After a year of critical acclaim, the band had lost none of their vibrancy, with an absence of early material showing them as a band that has managed to radically change their sound without losing their live spark.

Other highlights of the weekend included The Pains of Being Pure at Heart.

Singer and guitarist Kip Berman said of the festival: "We’ve been almost non-stop touring since the album came out in February and this is an incredible way to end it."

Their Sunday evening set was prefaced by long queues into the venue, with those inside rewarded with a set of cheery indie-pop played to perfection.

The big story of the festival was the band to be confirmed on Sunday (6 Dec) night.

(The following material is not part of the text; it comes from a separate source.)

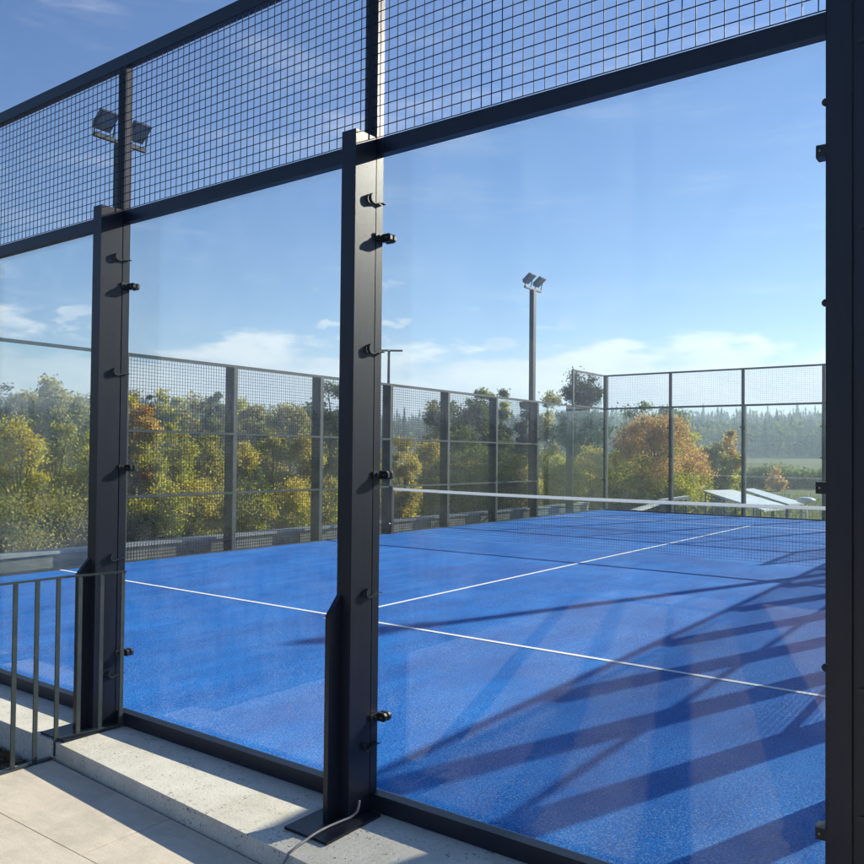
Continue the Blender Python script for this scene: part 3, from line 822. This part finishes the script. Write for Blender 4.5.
# far forest on the ridge: reads as one mass
g = np.random.default_rng(99)
Q = []; Cc = []
for i in range(15000):
    back = g.random() < .28
    a = g.uniform(.75, 2 * math.pi - .75) + YAW if back else YAW + g.uniform(-.72, .70)
    d = g.uniform(215, 470)
    x, y = CAM.x + d * math.sin(a), CAM.y + d * math.cos(a); z = gz(x, y)
    h = g.uniform(6, 10.5) * (1.25 if g.random() < .10 else 1); con = g.random() < .42
    if con:
        col = np.array(DRK[g.integers(0, 3)]); w = h * g.uniform(.11, .17); n = 6
        for j in range(n):
            zb = z + h * (j / n) ** .9; zt = z + h * min(1, (j + 1.5) / n)
            ww = w * (1 - .9 * j / n) * g.uniform(.8, 1.2); th = g.uniform(0, math.pi)
            for q in (0, 1.57):
                cx, cy = math.cos(th + q) * ww, math.sin(th + q) * ww; tt = .06
                Q.append(np.array([(x - cx, y - cy, zb), (x + cx, y + cy, zb + g.uniform(-.4, .4)), (x + cx * tt, y + cy * tt, zt), (x - cx * tt, y - cy * tt, zt)]))
                Cc.append(col * g.uniform(.7, 1.3))
    else:
        col = np.array((GRN, OLV, YGR)[0 if g.random() < .6 else (1 if g.random() < .8 else 2)][g.integers(0, 3)]); h *= .8
        k = 34; pts = np.clip(g.normal(size=(k, 3)), -1.5, 1.5) * np.array([h * .17, h * .17, h * .22]) + np.array([x, y, z + h * .6])
        for lq in leafquads(pts, h * .16, g): Q.append(lq); Cc.append(col * g.uniform(.32, .6))
tag(quads('far_forest', np.array(Q), 'leaf', cols=np.array(Cc)), 'blue hazy forest covering the far ridge', 'forest', kind='stuff')

# rough grass beyond the far fence
V = []; Cc = []
n = 26000
a = YAW + g.uniform(-.3, .62, n); d = 23 + 45 * g.random(n) ** 1.4
P = np.stack([CAM.x + d * np.sin(a), CAM.y + d * np.cos(a), np.zeros(n)], 1)
keep = (P[:, 1] > 25.5) | (P[:, 0] < -1.2)
P = P[keep]
for p_ in P: p_[2] = gz(p_[0], p_[1])
n = len(P); th = g.uniform(0, 6.28, n); w = g.uniform(.02, .06, n); h = g.uniform(.12, .34, n); ln = g.normal(0, .06, (n, 2))
dx, dy = np.cos(th) * w, np.sin(th) * w
Qd = np.stack([np.stack([P[:, 0] - dx, P[:, 1] - dy, P[:, 2]], 1), np.stack([P[:, 0] + dx, P[:, 1] + dy, P[:, 2]], 1),
               np.stack([P[:, 0] + dx * .2 + ln[:, 0], P[:, 1] + dy * .2 + ln[:, 1], P[:, 2] + h], 1), np.stack([P[:, 0] - dx * .2 + ln[:, 0], P[:, 1] - dy * .2 + ln[:, 1], P[:, 2] + h], 1)], 1)
cc = np.array([(.17, .20, .035), (.22, .21, .05), (.12, .15, .03)])[g.integers(0, 3, n)] * g.uniform(.7, 1.2, n)[:, None]
tag(quads('meadow_grass', Qd, 'leaf', cols=cc), 'rough sunlit meadow grass beyond the far fence', 'grass', kind='stuff')

# ------------------------------------------------------------------ haze
bm = bmesh.new(); box(bm, (-640, -620, -14), (640, 640, 66))
m, nt, out = mat('haze'); pv = N(nt, 'ShaderNodeVolumePrincipled')
pv.inputs['Color'].default_value = (.62, .79, 1, 1); pv.inputs['Density'].default_value = .0015; pv.inputs['Anisotropy'].default_value = .3
nt.links.new(pv.outputs[0], out.inputs['Volume'])
tag(obj('haze', bm, m), 'thin bluish haze over the fields and the far ridge', 'haze', kind='stuff')

# ------------------------------------------------------------------ light
SUN = Vector((.72, 2.05, 1)).normalized()
el = math.asin(SUN.z); rot = math.atan2(SUN.x, SUN.y)
L = bpy.data.lights.new('sun', 'SUN'); L.energy = 5.0; L.angle = math.radians(.5); L.color = (1, .91, .78)
so = bpy.data.objects.new('sun', L); C.objects.link(so); so.rotation_euler = SUN.to_track_quat('Z', 'Y').to_euler()
w = bpy.data.worlds.new('World'); bpy.context.scene.world = w; w.use_nodes = True
nt = w.node_tree; nt.nodes.clear()
wo = nt.nodes.new('ShaderNodeOutputWorld'); bgn = nt.nodes.new('ShaderNodeBackground')
sky = nt.nodes.new('ShaderNodeTexSky'); sky.sky_type = 'NISHITA'; sky.sun_disc = False
sky.sun_elevation = el; sky.sun_rotation = rot; sky.air_density = 1.0; sky.dust_density = 0; sky.ozone_density = 2.2; sky.altitude = 400
bgn.inputs[1].default_value = .054
# clouds: low cumulus bank above the horizon, thin streaks higher up
tc = nt.nodes.new('ShaderNodeTexCoord')
sep = nt.nodes.new('ShaderNodeSeparateXYZ'); nt.links.new(tc.outputs['Generated'], sep.inputs[0])
def mth(op, a, b=None, c=None):
    n = nt.nodes.new('ShaderNodeMath'); n.operation = op
    for i, v in enumerate((a, b, c)):
        if v is None: continue
        if isinstance(v, (int, float)): n.inputs[i].default_value = v
        else: nt.links.new(v, n.inputs[i])
    return n.outputs[0]
def maprange(v, a, b, c=0, d=1, smooth=True):
    n = nt.nodes.new('ShaderNodeMapRange'); n.interpolation_type = 'SMOOTHSTEP' if smooth else 'LINEAR'
    nt.links.new(v, n.inputs[0])
    for i, x in enumerate((a, b, c, d)): n.inputs[i + 1].default_value = x
    return n.outputs[0]
z = sep.outputs['Z']
n1 = noise(nt, coords(nt, (1, 1, 3.6), 'Generated'), 6.5, 9, .56)
n2 = noise(nt, coords(nt, (1, 1, 7), 'Generated'), 2.2, 6, .5)
band = mth('MULTIPLY', maprange(z, .015, .05), maprange(mth('ADD', z, mth('MULTIPLY', mth('SUBTRACT', n1, .5), -.16)), .134, .114))
c1 = mth('MULTIPLY', maprange(mth('ADD', mth('ADD', mth('MULTIPLY', n1, .35), mth('MULTIPLY', n2, .65)), .03), .405, .47), band)
# a few small separate cumulus tufts above the bank
n4 = noise(nt, coords(nt, (1, 1, 2.6), 'Generated'), 13, 8, .6)
n5 = noise(nt, coords(nt, (1, 1, 2), 'Generated'), 3.3, 3, .5)
c3 = mth('MULTIPLY', mth('MULTIPLY', maprange(n4, .54, .62), maprange(n5, .50, .58)), mth('MULTIPLY', maprange(z, .11, .13), maprange(z, .23, .18)))
n3 = noise(nt, coords(nt, (1.0, 2.0, 9), 'Generated'), 2.6, 8, .6)
c2 = mth('MULTIPLY', mth('MULTIPLY', maprange(n3, .50, .75), maprange(z, .06, .2)), .22)
cl = mth('MINIMUM', mth('ADD', mth('ADD', mth('MULTIPLY', c1, .95), mth('MULTIPLY', c3, .6)), c2), .9)
cloudcol = ramp(nt, n1, [(.35, (5.2, 5.9, 6.7)), (.56, (8.8, 8.8, 8.6))])
hs = nt.nodes.new('ShaderNodeHueSaturation'); hs.inputs['Saturation'].default_value = 1.38; hs.inputs['Hue'].default_value = .512
nt.links.new(sky.outputs[0], hs.inputs['Color'])
cm = mix(nt, cl, hs.outputs[0], cloudcol.outputs[0])
nt.links.new(cm, bgn.inputs[0]); nt.links.new(bgn.outputs[0], wo.inputs[0])

# ------------------------------------------------------------------ camera
cam = bpy.data.cameras.new('camera'); co = bpy.data.objects.new('camera', cam); C.objects.link(co)
Rm = Matrix(((0.80445348, 0.59393653, 0.00969549), (0.00377182, -0.02142897, 0.99976326), (-0.59400369, 0.80422646, 0.01947884)))
R3 = Matrix((Rm[0], Rm[1], -Rm[2])).transposed()
co.matrix_world = Matrix.Translation(CAM) @ R3.to_4x4()
cam.sensor_width = 36; cam.lens = 36 * 834.2 / 864
cam.shift_x = -(430.016 - 432) / 864; cam.shift_y = (438.883 - 432) / 864
cam.clip_start = .05; cam.clip_end = 3000
sc = bpy.context.scene; sc.camera = co
sc.view_settings.view_transform = 'Standard'; sc.view_settings.look = 'None'; sc.view_settings.exposure = 1.25; sc.view_settings.gamma = 1
sc.view_settings.use_curve_mapping = False
sc.cycles.transparent_max_bounces = 24; sc.cycles.max_bounces = 8; sc.cycles.volume_bounces = 0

After Them Crooked Vultures played secrets shows at this year’s Reading and Leeds festivals, rumours flew around the campsite.

Some of the less plausible stories doing the rounds included Teenage Fanclub being sighted at the swimming pool and Deerhoof checking out merchandise.

All was revealed when American noise-rock duo Lightning Bolt took to the stage for their second set of the weekend, delivering a punishing set to both the curious, and those in the know who’d been following the rumours on Twitter.

It was My Bloody Valentine that were to be the main attraction of the weekend, however.

The band headlined each of the three nights at the festival, handing out earplugs at the door in preparation for their legendarily brutal set.

Tracks from their seminal 1991 album Loveless received the best crowd reaction as their often-copied but seldom bettered brand of shoegaze enveloped the room.

The band finished each night with You Made Me Realise, including their notorious full-frontal assault on the ears in the form of a white noise coda that lasted up to 20 minutes.

At this point, the earplugs were worth their weight in gold as the band created a storm of noise.

It was a fitting end to the festival, with My Bloody Valentine’s set echoing the sentiments of an event that refuses to compromise.